WRITTEN EXERCISE.
Below are some records. Count the lines with "single" in them and give nothing but the total.

MATERIAL FOR THIS EXERCISE.
* Start *
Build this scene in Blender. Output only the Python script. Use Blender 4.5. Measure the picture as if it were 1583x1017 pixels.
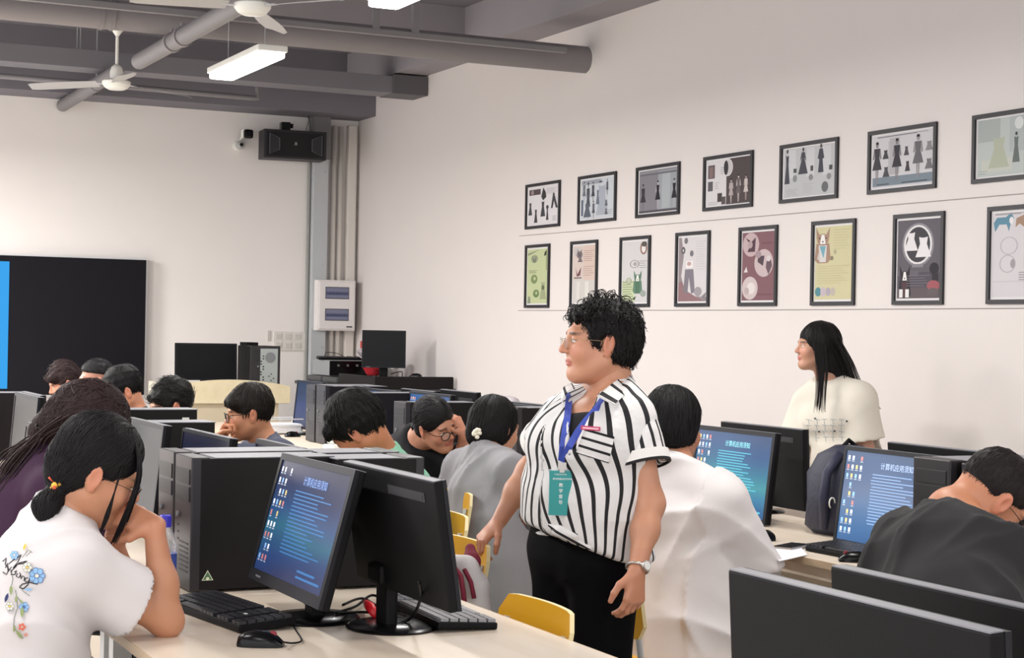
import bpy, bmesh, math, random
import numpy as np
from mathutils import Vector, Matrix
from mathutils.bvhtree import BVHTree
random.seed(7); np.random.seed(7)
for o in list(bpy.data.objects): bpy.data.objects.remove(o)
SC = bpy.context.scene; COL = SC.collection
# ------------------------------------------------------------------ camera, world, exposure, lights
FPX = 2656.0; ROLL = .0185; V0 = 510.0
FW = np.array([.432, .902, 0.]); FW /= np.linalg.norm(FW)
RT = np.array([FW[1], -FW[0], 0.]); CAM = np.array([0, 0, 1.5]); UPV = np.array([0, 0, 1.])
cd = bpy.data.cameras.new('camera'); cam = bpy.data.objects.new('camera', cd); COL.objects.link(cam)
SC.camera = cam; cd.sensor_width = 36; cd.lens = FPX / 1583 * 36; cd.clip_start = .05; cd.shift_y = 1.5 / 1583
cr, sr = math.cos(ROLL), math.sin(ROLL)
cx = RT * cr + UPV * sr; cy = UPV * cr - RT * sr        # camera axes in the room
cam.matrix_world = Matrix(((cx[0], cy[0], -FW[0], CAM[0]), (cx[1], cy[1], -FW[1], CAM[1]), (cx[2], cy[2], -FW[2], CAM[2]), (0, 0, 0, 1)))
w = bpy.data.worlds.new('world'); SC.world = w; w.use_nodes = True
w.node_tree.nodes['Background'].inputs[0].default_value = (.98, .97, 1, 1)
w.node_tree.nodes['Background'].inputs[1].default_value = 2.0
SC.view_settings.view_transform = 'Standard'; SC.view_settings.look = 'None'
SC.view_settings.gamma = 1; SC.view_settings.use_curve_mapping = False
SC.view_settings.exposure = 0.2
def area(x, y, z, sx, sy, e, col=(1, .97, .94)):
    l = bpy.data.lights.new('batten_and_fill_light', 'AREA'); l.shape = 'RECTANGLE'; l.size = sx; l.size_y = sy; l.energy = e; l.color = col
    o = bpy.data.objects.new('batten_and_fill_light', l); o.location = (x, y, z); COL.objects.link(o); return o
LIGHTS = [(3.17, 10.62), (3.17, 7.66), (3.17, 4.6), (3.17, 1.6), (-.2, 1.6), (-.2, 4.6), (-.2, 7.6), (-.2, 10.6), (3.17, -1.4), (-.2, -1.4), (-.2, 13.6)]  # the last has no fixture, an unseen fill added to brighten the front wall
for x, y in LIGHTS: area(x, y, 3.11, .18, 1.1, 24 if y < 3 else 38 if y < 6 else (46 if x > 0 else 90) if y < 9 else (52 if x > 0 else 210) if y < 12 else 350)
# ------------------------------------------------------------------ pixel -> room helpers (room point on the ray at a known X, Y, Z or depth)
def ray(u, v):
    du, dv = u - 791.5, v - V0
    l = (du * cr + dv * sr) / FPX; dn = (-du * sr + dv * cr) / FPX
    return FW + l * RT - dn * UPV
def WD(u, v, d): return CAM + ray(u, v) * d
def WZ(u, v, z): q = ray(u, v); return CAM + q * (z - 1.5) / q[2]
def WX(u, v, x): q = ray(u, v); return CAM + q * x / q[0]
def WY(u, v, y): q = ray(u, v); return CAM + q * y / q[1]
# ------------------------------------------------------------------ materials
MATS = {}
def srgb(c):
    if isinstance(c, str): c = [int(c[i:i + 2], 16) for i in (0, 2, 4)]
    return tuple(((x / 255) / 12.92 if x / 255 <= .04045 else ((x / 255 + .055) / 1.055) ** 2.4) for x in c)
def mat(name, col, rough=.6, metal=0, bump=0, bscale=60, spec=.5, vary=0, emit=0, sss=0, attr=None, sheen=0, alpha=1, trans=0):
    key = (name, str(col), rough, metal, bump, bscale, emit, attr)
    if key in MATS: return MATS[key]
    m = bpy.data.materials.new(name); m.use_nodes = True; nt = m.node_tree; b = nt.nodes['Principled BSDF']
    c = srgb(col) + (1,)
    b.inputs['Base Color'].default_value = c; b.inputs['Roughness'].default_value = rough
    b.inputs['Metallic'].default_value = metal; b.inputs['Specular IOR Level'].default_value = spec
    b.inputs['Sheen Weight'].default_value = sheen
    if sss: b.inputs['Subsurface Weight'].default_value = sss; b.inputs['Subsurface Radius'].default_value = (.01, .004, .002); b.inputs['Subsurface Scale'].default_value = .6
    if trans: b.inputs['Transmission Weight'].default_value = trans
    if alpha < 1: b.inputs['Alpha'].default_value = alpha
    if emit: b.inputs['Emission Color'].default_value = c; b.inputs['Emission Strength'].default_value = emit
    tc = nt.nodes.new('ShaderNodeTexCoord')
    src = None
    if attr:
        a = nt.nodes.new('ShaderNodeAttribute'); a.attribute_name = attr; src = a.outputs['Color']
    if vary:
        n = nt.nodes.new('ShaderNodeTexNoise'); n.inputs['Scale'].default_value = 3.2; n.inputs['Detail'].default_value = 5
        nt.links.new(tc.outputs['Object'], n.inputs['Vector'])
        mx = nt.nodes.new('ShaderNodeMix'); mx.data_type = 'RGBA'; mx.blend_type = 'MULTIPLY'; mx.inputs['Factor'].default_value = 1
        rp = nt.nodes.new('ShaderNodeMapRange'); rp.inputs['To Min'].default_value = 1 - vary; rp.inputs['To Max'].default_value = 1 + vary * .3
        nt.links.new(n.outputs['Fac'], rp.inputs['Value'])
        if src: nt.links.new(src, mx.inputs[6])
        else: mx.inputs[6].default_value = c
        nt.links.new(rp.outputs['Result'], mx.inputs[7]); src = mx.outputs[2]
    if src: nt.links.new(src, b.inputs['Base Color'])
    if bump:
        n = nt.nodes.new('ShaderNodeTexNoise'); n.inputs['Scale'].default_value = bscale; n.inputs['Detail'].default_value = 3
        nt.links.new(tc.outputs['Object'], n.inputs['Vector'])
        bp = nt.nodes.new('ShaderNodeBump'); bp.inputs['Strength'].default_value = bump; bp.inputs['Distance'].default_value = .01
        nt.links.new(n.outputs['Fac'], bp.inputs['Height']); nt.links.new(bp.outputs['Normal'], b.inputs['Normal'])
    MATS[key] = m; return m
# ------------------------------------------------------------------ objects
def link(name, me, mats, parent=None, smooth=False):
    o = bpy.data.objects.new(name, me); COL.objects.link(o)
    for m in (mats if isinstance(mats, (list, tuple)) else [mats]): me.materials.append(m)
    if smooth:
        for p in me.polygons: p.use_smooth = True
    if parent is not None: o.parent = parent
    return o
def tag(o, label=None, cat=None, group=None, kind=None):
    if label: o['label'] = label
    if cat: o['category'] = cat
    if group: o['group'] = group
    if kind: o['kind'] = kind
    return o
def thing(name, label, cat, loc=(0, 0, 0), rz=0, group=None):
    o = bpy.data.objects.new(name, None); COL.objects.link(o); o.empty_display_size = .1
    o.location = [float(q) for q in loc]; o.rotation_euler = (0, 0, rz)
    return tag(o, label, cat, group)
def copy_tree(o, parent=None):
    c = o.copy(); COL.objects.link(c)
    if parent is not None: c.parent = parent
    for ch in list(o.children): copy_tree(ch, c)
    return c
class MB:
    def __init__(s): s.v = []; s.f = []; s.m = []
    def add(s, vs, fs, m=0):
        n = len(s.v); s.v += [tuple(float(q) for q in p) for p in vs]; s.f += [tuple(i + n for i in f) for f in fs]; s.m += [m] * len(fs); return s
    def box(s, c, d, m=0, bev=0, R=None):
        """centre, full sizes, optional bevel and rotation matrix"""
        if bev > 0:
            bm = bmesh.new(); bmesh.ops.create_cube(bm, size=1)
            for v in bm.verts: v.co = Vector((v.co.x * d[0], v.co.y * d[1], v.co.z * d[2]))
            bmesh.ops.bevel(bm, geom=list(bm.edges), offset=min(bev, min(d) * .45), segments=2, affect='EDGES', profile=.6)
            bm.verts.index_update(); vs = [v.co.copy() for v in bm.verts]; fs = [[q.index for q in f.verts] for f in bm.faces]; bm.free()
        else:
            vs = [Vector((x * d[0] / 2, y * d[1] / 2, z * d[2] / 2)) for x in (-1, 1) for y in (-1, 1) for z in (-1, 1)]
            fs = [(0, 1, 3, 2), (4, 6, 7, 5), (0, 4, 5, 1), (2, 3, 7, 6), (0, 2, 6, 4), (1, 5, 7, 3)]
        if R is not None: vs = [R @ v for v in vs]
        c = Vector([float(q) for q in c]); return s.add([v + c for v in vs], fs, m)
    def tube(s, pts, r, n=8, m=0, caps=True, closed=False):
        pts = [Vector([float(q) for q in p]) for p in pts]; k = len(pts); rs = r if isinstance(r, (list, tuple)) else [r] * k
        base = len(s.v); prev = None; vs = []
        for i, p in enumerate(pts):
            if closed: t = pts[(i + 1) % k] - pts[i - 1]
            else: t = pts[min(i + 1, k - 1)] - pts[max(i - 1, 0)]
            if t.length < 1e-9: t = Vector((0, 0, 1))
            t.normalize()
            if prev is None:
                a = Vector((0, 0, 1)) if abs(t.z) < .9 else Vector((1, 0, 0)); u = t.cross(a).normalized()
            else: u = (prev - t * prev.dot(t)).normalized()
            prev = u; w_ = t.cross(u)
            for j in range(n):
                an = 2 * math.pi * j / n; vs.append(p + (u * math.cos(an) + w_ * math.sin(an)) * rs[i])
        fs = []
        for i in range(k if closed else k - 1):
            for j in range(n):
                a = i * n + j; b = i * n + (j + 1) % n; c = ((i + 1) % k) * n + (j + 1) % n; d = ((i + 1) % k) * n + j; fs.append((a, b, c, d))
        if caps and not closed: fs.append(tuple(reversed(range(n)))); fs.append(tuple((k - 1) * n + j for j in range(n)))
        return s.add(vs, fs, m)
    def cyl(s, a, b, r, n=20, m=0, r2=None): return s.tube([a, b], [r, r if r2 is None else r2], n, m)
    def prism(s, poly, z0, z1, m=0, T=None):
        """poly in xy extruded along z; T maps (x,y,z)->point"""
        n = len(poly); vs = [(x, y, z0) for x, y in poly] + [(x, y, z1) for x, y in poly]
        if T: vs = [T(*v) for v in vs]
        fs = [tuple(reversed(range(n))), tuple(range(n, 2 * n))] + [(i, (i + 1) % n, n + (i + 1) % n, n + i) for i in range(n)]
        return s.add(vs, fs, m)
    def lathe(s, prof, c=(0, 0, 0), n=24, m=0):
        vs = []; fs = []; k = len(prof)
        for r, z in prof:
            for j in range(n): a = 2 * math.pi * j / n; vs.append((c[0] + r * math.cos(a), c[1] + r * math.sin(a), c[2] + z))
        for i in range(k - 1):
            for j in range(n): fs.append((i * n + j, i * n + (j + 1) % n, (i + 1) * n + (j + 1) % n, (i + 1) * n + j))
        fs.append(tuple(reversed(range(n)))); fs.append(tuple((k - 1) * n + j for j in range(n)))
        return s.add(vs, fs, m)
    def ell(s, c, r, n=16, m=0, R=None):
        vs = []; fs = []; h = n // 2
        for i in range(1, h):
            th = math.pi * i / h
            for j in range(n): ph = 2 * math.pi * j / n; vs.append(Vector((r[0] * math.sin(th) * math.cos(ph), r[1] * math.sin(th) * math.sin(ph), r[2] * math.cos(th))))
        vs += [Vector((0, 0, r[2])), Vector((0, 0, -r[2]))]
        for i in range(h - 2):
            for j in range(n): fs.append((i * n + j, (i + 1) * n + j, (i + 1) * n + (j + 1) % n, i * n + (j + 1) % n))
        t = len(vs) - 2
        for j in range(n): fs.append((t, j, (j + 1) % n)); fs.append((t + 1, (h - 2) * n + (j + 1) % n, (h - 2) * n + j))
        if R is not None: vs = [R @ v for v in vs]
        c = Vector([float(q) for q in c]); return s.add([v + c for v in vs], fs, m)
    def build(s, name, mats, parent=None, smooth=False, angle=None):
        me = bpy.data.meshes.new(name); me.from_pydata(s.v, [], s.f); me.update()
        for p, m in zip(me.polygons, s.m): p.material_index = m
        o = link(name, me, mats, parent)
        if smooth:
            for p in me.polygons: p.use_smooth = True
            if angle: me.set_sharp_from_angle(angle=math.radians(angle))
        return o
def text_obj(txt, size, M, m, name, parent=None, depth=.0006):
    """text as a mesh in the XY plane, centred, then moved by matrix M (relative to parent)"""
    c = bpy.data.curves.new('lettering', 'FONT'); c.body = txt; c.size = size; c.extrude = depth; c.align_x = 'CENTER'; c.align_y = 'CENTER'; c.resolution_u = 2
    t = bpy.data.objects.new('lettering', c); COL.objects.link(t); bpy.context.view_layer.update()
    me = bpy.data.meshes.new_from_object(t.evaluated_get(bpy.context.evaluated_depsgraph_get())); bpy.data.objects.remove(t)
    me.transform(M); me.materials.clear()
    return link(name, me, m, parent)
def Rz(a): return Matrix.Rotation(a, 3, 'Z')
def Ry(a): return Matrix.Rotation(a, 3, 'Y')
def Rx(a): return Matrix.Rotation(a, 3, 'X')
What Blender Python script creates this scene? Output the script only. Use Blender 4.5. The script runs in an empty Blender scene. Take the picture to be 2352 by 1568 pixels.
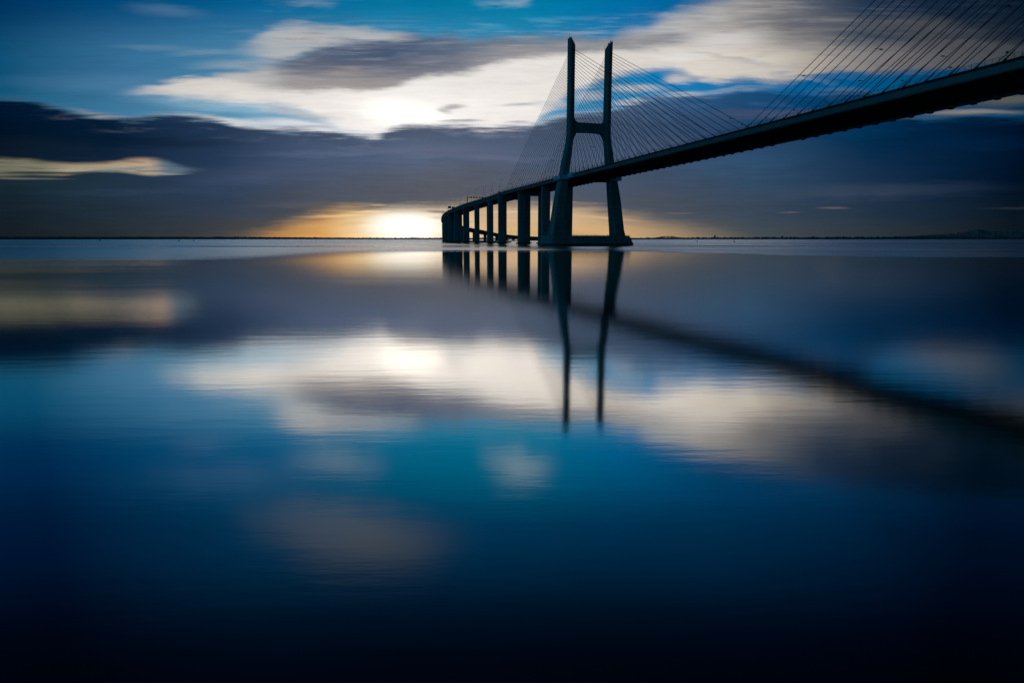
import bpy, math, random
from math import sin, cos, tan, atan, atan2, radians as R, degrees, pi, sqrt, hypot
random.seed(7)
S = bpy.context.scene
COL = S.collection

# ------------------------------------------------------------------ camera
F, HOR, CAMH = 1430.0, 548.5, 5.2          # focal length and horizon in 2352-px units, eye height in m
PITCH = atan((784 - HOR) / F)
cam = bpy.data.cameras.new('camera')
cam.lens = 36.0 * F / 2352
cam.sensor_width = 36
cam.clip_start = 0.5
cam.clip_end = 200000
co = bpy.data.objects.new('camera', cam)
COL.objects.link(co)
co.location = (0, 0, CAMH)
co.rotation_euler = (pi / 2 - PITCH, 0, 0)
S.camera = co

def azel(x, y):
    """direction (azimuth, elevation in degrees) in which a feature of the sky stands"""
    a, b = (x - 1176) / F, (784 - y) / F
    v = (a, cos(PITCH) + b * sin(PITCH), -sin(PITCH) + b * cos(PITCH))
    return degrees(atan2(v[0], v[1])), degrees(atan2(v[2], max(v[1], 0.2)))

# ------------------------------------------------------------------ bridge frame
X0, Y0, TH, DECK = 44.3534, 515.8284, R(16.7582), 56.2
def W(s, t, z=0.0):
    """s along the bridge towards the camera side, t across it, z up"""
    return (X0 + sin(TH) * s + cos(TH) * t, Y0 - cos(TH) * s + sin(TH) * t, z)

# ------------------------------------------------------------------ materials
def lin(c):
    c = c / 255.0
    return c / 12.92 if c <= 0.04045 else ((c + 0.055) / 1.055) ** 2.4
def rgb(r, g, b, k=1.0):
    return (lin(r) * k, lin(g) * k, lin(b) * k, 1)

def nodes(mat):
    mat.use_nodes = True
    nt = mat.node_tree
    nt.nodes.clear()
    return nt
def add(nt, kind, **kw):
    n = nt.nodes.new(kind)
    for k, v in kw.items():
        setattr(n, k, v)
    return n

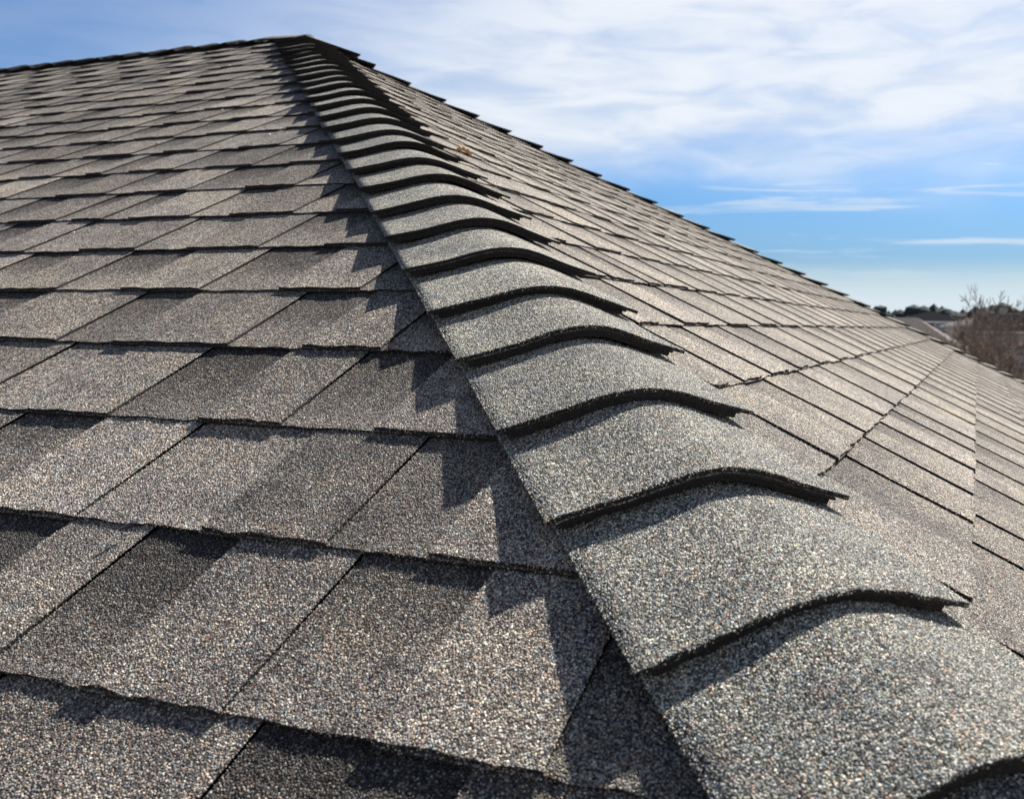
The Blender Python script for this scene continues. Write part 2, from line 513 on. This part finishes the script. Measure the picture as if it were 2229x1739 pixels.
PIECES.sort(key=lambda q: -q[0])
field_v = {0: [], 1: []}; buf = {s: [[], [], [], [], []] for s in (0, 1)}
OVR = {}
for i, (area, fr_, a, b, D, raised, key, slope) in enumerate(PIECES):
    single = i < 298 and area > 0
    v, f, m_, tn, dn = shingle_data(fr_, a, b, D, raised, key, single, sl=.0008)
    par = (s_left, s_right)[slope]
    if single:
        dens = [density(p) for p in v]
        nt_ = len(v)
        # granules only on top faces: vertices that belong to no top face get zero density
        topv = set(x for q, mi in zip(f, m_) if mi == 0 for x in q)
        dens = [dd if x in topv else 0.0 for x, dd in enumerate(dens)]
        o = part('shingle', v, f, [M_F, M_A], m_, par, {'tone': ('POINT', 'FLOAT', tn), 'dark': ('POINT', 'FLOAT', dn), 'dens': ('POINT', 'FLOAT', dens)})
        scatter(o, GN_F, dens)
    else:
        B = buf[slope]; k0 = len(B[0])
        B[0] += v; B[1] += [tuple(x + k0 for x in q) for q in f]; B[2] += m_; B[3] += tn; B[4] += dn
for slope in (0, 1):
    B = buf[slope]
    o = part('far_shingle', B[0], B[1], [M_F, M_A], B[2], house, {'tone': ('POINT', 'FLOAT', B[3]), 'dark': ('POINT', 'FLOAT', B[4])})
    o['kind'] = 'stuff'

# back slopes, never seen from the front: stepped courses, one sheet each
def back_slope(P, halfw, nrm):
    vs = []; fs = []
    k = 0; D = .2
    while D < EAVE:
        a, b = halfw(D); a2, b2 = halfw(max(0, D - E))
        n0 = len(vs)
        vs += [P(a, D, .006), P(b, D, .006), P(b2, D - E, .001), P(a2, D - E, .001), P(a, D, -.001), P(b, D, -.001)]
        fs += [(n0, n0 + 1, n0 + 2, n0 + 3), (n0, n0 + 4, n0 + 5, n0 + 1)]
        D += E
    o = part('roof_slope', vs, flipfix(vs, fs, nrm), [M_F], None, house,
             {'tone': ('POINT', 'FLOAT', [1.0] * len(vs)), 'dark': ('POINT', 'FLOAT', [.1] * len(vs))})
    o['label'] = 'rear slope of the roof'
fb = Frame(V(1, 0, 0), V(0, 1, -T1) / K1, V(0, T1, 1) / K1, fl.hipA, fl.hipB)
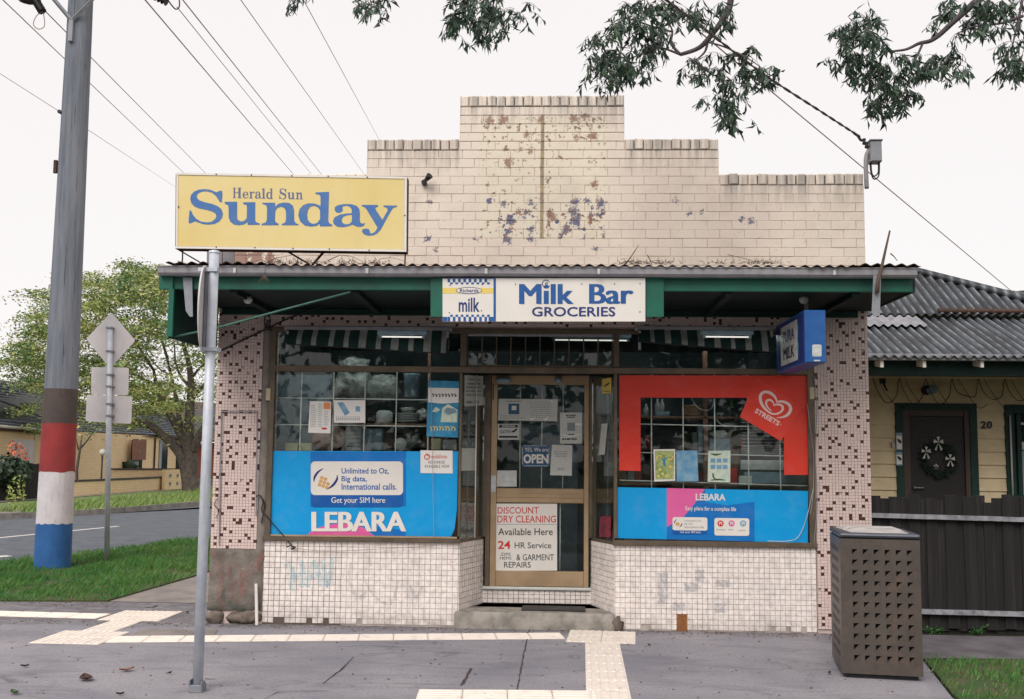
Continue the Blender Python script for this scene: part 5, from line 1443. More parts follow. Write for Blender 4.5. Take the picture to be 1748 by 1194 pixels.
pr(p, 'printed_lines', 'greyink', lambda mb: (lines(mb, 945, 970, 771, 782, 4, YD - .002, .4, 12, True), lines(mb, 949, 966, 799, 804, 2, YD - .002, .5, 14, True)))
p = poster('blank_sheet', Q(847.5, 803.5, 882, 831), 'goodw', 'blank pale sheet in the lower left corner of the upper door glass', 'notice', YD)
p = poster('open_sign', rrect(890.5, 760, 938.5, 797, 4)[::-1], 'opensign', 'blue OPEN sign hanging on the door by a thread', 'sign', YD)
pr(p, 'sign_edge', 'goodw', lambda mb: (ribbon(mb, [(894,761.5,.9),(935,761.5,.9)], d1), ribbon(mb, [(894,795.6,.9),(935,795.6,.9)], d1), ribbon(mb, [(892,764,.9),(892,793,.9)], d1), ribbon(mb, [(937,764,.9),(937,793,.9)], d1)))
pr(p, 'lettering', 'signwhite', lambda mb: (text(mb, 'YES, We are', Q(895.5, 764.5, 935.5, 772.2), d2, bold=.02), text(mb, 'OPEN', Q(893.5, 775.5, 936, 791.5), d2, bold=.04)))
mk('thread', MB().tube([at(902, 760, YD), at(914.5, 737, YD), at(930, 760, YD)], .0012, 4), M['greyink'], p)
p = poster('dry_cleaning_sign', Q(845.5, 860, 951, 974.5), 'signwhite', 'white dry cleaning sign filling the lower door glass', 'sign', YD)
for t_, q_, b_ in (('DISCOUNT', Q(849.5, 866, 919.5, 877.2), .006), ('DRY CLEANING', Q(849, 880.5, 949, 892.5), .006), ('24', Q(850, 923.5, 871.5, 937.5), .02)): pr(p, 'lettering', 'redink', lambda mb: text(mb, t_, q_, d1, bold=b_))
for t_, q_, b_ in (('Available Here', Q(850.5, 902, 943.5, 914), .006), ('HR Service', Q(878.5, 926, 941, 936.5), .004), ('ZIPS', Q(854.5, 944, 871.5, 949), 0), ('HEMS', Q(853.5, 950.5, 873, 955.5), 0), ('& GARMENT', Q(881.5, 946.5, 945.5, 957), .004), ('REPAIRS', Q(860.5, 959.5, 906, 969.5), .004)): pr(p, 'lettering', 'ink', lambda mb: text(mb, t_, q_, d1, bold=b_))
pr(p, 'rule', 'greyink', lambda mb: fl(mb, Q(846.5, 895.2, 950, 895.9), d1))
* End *
RESPONSE TO THIS TASK.
3